Data provided
··········

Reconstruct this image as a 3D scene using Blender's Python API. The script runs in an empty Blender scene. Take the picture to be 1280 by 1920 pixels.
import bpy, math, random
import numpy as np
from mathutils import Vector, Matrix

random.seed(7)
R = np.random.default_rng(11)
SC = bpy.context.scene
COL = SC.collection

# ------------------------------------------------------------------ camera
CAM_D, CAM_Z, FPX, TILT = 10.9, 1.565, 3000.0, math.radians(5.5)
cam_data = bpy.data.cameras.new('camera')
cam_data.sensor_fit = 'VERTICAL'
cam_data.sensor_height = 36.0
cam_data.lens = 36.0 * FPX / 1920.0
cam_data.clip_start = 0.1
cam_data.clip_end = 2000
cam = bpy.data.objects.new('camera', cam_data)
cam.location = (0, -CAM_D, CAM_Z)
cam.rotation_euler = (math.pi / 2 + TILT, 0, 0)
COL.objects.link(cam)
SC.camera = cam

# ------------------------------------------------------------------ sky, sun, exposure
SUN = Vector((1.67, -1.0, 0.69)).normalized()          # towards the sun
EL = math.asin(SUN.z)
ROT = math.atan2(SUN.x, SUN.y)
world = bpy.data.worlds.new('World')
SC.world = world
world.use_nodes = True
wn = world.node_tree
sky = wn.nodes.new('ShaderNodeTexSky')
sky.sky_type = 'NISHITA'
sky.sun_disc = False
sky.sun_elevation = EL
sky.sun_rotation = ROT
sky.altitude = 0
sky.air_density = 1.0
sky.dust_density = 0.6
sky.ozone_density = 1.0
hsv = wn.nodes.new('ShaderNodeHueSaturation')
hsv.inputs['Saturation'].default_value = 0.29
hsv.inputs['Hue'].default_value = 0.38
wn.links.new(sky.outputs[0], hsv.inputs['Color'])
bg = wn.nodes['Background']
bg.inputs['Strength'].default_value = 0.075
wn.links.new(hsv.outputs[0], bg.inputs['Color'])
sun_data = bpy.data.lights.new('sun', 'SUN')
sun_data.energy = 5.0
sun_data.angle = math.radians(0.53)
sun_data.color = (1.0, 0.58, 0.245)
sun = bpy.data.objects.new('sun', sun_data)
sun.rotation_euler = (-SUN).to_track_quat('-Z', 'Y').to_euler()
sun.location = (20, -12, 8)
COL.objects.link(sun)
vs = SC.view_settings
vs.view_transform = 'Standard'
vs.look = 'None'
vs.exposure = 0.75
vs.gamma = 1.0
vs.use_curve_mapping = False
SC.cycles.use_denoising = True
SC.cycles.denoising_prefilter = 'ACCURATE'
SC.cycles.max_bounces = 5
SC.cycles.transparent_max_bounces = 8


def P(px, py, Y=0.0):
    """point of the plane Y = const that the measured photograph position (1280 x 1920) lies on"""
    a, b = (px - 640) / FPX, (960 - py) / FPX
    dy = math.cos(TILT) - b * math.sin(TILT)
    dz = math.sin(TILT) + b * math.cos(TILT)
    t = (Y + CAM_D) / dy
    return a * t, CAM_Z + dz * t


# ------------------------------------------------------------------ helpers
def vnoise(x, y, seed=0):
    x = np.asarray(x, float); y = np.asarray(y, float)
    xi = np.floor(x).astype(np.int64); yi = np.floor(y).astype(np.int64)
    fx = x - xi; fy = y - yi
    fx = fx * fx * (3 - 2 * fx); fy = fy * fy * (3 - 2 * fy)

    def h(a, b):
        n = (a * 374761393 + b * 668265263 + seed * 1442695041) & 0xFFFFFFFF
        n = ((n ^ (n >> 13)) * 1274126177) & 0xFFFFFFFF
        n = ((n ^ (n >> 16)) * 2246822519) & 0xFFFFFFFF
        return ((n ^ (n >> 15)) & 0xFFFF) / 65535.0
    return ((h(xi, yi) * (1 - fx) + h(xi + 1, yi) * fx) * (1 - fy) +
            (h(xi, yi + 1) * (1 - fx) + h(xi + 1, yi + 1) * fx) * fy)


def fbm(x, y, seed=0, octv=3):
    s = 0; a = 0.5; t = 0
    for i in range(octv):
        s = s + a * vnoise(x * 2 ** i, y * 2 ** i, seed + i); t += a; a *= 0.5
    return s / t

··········

What you will do
Take the data above and return it exactly.

Task result
Reconstruct this image as a 3D scene using Blender's Python API. The script runs in an empty Blender scene. Take the picture to be 1280 by 1920 pixels.
import bpy, math, random
import numpy as np
from mathutils import Vector, Matrix

random.seed(7)
R = np.random.default_rng(11)
SC = bpy.context.scene
COL = SC.collection

# ------------------------------------------------------------------ camera
CAM_D, CAM_Z, FPX, TILT = 10.9, 1.565, 3000.0, math.radians(5.5)
cam_data = bpy.data.cameras.new('camera')
cam_data.sensor_fit = 'VERTICAL'
cam_data.sensor_height = 36.0
cam_data.lens = 36.0 * FPX / 1920.0
cam_data.clip_start = 0.1
cam_data.clip_end = 2000
cam = bpy.data.objects.new('camera', cam_data)
cam.location = (0, -CAM_D, CAM_Z)
cam.rotation_euler = (math.pi / 2 + TILT, 0, 0)
COL.objects.link(cam)
SC.camera = cam

# ------------------------------------------------------------------ sky, sun, exposure
SUN = Vector((1.67, -1.0, 0.69)).normalized()          # towards the sun
EL = math.asin(SUN.z)
ROT = math.atan2(SUN.x, SUN.y)
world = bpy.data.worlds.new('World')
SC.world = world
world.use_nodes = True
wn = world.node_tree
sky = wn.nodes.new('ShaderNodeTexSky')
sky.sky_type = 'NISHITA'
sky.sun_disc = False
sky.sun_elevation = EL
sky.sun_rotation = ROT
sky.altitude = 0
sky.air_density = 1.0
sky.dust_density = 0.6
sky.ozone_density = 1.0
hsv = wn.nodes.new('ShaderNodeHueSaturation')
hsv.inputs['Saturation'].default_value = 0.29
hsv.inputs['Hue'].default_value = 0.38
wn.links.new(sky.outputs[0], hsv.inputs['Color'])
bg = wn.nodes['Background']
bg.inputs['Strength'].default_value = 0.075
wn.links.new(hsv.outputs[0], bg.inputs['Color'])
sun_data = bpy.data.lights.new('sun', 'SUN')
sun_data.energy = 5.0
sun_data.angle = math.radians(0.53)
sun_data.color = (1.0, 0.58, 0.245)
sun = bpy.data.objects.new('sun', sun_data)
sun.rotation_euler = (-SUN).to_track_quat('-Z', 'Y').to_euler()
sun.location = (20, -12, 8)
COL.objects.link(sun)
vs = SC.view_settings
vs.view_transform = 'Standard'
vs.look = 'None'
vs.exposure = 0.75
vs.gamma = 1.0
vs.use_curve_mapping = False
SC.cycles.use_denoising = True
SC.cycles.denoising_prefilter = 'ACCURATE'
SC.cycles.max_bounces = 5
SC.cycles.transparent_max_bounces = 8


def P(px, py, Y=0.0):
    """point of the plane Y = const that the measured photograph position (1280 x 1920) lies on"""
    a, b = (px - 640) / FPX, (960 - py) / FPX
    dy = math.cos(TILT) - b * math.sin(TILT)
    dz = math.sin(TILT) + b * math.cos(TILT)
    t = (Y + CAM_D) / dy
    return a * t, CAM_Z + dz * t


# ------------------------------------------------------------------ helpers
def vnoise(x, y, seed=0):
    x = np.asarray(x, float); y = np.asarray(y, float)
    xi = np.floor(x).astype(np.int64); yi = np.floor(y).astype(np.int64)
    fx = x - xi; fy = y - yi
    fx = fx * fx * (3 - 2 * fx); fy = fy * fy * (3 - 2 * fy)

    def h(a, b):
        n = (a * 374761393 + b * 668265263 + seed * 1442695041) & 0xFFFFFFFF
        n = ((n ^ (n >> 13)) * 1274126177) & 0xFFFFFFFF
        n = ((n ^ (n >> 16)) * 2246822519) & 0xFFFFFFFF
        return ((n ^ (n >> 15)) & 0xFFFF) / 65535.0
    return ((h(xi, yi) * (1 - fx) + h(xi + 1, yi) * fx) * (1 - fy) +
            (h(xi, yi + 1) * (1 - fx) + h(xi + 1, yi + 1) * fx) * fy)


def fbm(x, y, seed=0, octv=3):
    s = 0; a = 0.5; t = 0
    for i in range(octv):
        s = s + a * vnoise(x * 2 ** i, y * 2 ** i, seed + i); t += a; a *= 0.5
    return s / t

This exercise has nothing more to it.